** Start of RECORDS TO PROCESS **

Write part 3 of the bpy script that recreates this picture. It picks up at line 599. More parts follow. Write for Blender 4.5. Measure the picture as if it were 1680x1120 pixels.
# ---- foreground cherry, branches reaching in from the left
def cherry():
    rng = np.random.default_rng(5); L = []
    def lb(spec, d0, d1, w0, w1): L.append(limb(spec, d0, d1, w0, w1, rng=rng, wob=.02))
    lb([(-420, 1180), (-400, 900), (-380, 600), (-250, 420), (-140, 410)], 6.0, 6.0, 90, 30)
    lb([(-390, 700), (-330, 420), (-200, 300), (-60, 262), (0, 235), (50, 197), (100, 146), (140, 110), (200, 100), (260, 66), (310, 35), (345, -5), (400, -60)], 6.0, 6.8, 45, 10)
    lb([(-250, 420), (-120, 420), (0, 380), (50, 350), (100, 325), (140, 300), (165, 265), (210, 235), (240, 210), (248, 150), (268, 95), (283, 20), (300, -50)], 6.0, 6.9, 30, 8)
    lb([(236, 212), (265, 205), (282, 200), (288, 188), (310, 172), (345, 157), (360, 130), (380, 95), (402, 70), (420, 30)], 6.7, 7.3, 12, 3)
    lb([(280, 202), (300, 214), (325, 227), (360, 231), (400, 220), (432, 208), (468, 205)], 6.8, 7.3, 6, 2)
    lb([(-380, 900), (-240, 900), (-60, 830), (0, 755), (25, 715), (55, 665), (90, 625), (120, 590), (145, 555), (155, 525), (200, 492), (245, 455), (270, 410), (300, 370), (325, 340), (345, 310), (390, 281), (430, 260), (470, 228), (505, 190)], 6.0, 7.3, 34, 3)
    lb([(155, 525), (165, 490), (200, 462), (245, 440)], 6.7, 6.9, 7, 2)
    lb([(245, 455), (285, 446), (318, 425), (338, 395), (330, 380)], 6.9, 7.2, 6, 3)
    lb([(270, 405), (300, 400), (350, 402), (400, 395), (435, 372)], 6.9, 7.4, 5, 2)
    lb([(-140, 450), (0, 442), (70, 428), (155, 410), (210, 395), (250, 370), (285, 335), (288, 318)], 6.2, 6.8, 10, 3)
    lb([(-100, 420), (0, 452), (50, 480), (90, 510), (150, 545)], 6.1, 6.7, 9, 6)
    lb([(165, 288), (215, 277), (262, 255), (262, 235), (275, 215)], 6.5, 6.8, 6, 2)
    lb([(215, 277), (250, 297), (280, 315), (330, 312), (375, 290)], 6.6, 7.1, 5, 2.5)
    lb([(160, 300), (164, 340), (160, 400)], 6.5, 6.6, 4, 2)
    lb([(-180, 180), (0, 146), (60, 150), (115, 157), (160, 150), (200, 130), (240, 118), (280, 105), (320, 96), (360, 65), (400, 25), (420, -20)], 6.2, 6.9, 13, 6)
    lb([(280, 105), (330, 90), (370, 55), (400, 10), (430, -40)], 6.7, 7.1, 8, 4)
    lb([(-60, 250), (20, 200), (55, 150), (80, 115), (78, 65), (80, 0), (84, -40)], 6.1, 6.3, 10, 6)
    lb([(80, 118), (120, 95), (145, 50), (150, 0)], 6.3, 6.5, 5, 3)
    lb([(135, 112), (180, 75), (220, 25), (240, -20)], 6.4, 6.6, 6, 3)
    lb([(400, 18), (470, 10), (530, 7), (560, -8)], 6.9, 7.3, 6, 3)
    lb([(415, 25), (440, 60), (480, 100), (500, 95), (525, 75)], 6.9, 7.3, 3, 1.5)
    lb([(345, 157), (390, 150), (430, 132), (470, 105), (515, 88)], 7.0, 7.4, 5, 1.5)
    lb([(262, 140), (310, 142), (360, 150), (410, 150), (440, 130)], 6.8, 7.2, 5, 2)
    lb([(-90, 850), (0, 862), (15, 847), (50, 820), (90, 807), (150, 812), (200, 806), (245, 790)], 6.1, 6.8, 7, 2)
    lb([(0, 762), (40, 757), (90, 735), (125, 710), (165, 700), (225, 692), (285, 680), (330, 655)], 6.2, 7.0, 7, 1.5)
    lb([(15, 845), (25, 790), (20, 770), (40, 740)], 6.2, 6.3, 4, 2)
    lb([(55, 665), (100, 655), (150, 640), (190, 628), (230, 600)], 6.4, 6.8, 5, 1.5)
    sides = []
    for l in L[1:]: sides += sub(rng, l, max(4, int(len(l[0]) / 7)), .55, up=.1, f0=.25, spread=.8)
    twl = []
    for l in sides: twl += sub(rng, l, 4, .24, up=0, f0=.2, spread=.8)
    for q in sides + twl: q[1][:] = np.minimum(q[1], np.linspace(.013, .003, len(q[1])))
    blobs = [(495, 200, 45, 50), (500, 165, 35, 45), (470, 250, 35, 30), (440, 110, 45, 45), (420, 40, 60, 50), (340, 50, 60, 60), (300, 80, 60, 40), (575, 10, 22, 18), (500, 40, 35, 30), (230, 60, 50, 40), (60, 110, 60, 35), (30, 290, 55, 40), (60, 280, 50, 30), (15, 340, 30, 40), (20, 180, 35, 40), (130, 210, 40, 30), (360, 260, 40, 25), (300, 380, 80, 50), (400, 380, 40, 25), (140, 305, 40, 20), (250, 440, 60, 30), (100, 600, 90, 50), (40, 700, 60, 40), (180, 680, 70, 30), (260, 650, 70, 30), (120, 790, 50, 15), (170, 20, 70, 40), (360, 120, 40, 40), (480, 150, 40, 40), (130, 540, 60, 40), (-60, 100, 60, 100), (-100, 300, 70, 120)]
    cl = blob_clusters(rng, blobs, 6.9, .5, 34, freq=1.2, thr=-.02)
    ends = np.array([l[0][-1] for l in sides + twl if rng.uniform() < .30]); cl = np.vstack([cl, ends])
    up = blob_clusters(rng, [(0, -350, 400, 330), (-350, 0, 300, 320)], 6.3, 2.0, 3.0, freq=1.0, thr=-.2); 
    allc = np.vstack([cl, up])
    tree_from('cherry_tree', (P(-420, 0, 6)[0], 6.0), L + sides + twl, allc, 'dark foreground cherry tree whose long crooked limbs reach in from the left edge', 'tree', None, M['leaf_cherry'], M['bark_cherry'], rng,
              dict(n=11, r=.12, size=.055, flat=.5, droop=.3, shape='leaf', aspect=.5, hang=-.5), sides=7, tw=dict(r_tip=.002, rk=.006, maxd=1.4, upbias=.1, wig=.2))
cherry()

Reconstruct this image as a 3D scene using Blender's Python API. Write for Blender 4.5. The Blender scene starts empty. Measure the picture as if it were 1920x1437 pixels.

** End of RECORDS TO PROCESS **

Copy out each line exactly.

- RESPONSE BELOW -
Write part 3 of the bpy script that recreates this picture. It picks up at line 599. More parts follow. Write for Blender 4.5. Measure the picture as if it were 1680x1120 pixels.
# ---- foreground cherry, branches reaching in from the left
def cherry():
    rng = np.random.default_rng(5); L = []
    def lb(spec, d0, d1, w0, w1): L.append(limb(spec, d0, d1, w0, w1, rng=rng, wob=.02))
    lb([(-420, 1180), (-400, 900), (-380, 600), (-250, 420), (-140, 410)], 6.0, 6.0, 90, 30)
    lb([(-390, 700), (-330, 420), (-200, 300), (-60, 262), (0, 235), (50, 197), (100, 146), (140, 110), (200, 100), (260, 66), (310, 35), (345, -5), (400, -60)], 6.0, 6.8, 45, 10)
    lb([(-250, 420), (-120, 420), (0, 380), (50, 350), (100, 325), (140, 300), (165, 265), (210, 235), (240, 210), (248, 150), (268, 95), (283, 20), (300, -50)], 6.0, 6.9, 30, 8)
    lb([(236, 212), (265, 205), (282, 200), (288, 188), (310, 172), (345, 157), (360, 130), (380, 95), (402, 70), (420, 30)], 6.7, 7.3, 12, 3)
    lb([(280, 202), (300, 214), (325, 227), (360, 231), (400, 220), (432, 208), (468, 205)], 6.8, 7.3, 6, 2)
    lb([(-380, 900), (-240, 900), (-60, 830), (0, 755), (25, 715), (55, 665), (90, 625), (120, 590), (145, 555), (155, 525), (200, 492), (245, 455), (270, 410), (300, 370), (325, 340), (345, 310), (390, 281), (430, 260), (470, 228), (505, 190)], 6.0, 7.3, 34, 3)
    lb([(155, 525), (165, 490), (200, 462), (245, 440)], 6.7, 6.9, 7, 2)
    lb([(245, 455), (285, 446), (318, 425), (338, 395), (330, 380)], 6.9, 7.2, 6, 3)
    lb([(270, 405), (300, 400), (350, 402), (400, 395), (435, 372)], 6.9, 7.4, 5, 2)
    lb([(-140, 450), (0, 442), (70, 428), (155, 410), (210, 395), (250, 370), (285, 335), (288, 318)], 6.2, 6.8, 10, 3)
    lb([(-100, 420), (0, 452), (50, 480), (90, 510), (150, 545)], 6.1, 6.7, 9, 6)
    lb([(165, 288), (215, 277), (262, 255), (262, 235), (275, 215)], 6.5, 6.8, 6, 2)
    lb([(215, 277), (250, 297), (280, 315), (330, 312), (375, 290)], 6.6, 7.1, 5, 2.5)
    lb([(160, 300), (164, 340), (160, 400)], 6.5, 6.6, 4, 2)
    lb([(-180, 180), (0, 146), (60, 150), (115, 157), (160, 150), (200, 130), (240, 118), (280, 105), (320, 96), (360, 65), (400, 25), (420, -20)], 6.2, 6.9, 13, 6)
    lb([(280, 105), (330, 90), (370, 55), (400, 10), (430, -40)], 6.7, 7.1, 8, 4)
    lb([(-60, 250), (20, 200), (55, 150), (80, 115), (78, 65), (80, 0), (84, -40)], 6.1, 6.3, 10, 6)
    lb([(80, 118), (120, 95), (145, 50), (150, 0)], 6.3, 6.5, 5, 3)
    lb([(135, 112), (180, 75), (220, 25), (240, -20)], 6.4, 6.6, 6, 3)
    lb([(400, 18), (470, 10), (530, 7), (560, -8)], 6.9, 7.3, 6, 3)
    lb([(415, 25), (440, 60), (480, 100), (500, 95), (525, 75)], 6.9, 7.3, 3, 1.5)
    lb([(345, 157), (390, 150), (430, 132), (470, 105), (515, 88)], 7.0, 7.4, 5, 1.5)
    lb([(262, 140), (310, 142), (360, 150), (410, 150), (440, 130)], 6.8, 7.2, 5, 2)
    lb([(-90, 850), (0, 862), (15, 847), (50, 820), (90, 807), (150, 812), (200, 806), (245, 790)], 6.1, 6.8, 7, 2)
    lb([(0, 762), (40, 757), (90, 735), (125, 710), (165, 700), (225, 692), (285, 680), (330, 655)], 6.2, 7.0, 7, 1.5)
    lb([(15, 845), (25, 790), (20, 770), (40, 740)], 6.2, 6.3, 4, 2)
    lb([(55, 665), (100, 655), (150, 640), (190, 628), (230, 600)], 6.4, 6.8, 5, 1.5)
    sides = []
    for l in L[1:]: sides += sub(rng, l, max(4, int(len(l[0]) / 7)), .55, up=.1, f0=.25, spread=.8)
    twl = []
    for l in sides: twl += sub(rng, l, 4, .24, up=0, f0=.2, spread=.8)
    for q in sides + twl: q[1][:] = np.minimum(q[1], np.linspace(.013, .003, len(q[1])))
    blobs = [(495, 200, 45, 50), (500, 165, 35, 45), (470, 250, 35, 30), (440, 110, 45, 45), (420, 40, 60, 50), (340, 50, 60, 60), (300, 80, 60, 40), (575, 10, 22, 18), (500, 40, 35, 30), (230, 60, 50, 40), (60, 110, 60, 35), (30, 290, 55, 40), (60, 280, 50, 30), (15, 340, 30, 40), (20, 180, 35, 40), (130, 210, 40, 30), (360, 260, 40, 25), (300, 380, 80, 50), (400, 380, 40, 25), (140, 305, 40, 20), (250, 440, 60, 30), (100, 600, 90, 50), (40, 700, 60, 40), (180, 680, 70, 30), (260, 650, 70, 30), (120, 790, 50, 15), (170, 20, 70, 40), (360, 120, 40, 40), (480, 150, 40, 40), (130, 540, 60, 40), (-60, 100, 60, 100), (-100, 300, 70, 120)]
    cl = blob_clusters(rng, blobs, 6.9, .5, 34, freq=1.2, thr=-.02)
    ends = np.array([l[0][-1] for l in sides + twl if rng.uniform() < .30]); cl = np.vstack([cl, ends])
    up = blob_clusters(rng, [(0, -350, 400, 330), (-350, 0, 300, 320)], 6.3, 2.0, 3.0, freq=1.0, thr=-.2); 
    allc = np.vstack([cl, up])
    tree_from('cherry_tree', (P(-420, 0, 6)[0], 6.0), L + sides + twl, allc, 'dark foreground cherry tree whose long crooked limbs reach in from the left edge', 'tree', None, M['leaf_cherry'], M['bark_cherry'], rng,
              dict(n=11, r=.12, size=.055, flat=.5, droop=.3, shape='leaf', aspect=.5, hang=-.5), sides=7, tw=dict(r_tip=.002, rk=.006, maxd=1.4, upbias=.1, wig=.2))
cherry()

Reconstruct this image as a 3D scene using Blender's Python API. Write for Blender 4.5. The Blender scene starts empty. Measure the picture as if it were 1920x1437 pixels.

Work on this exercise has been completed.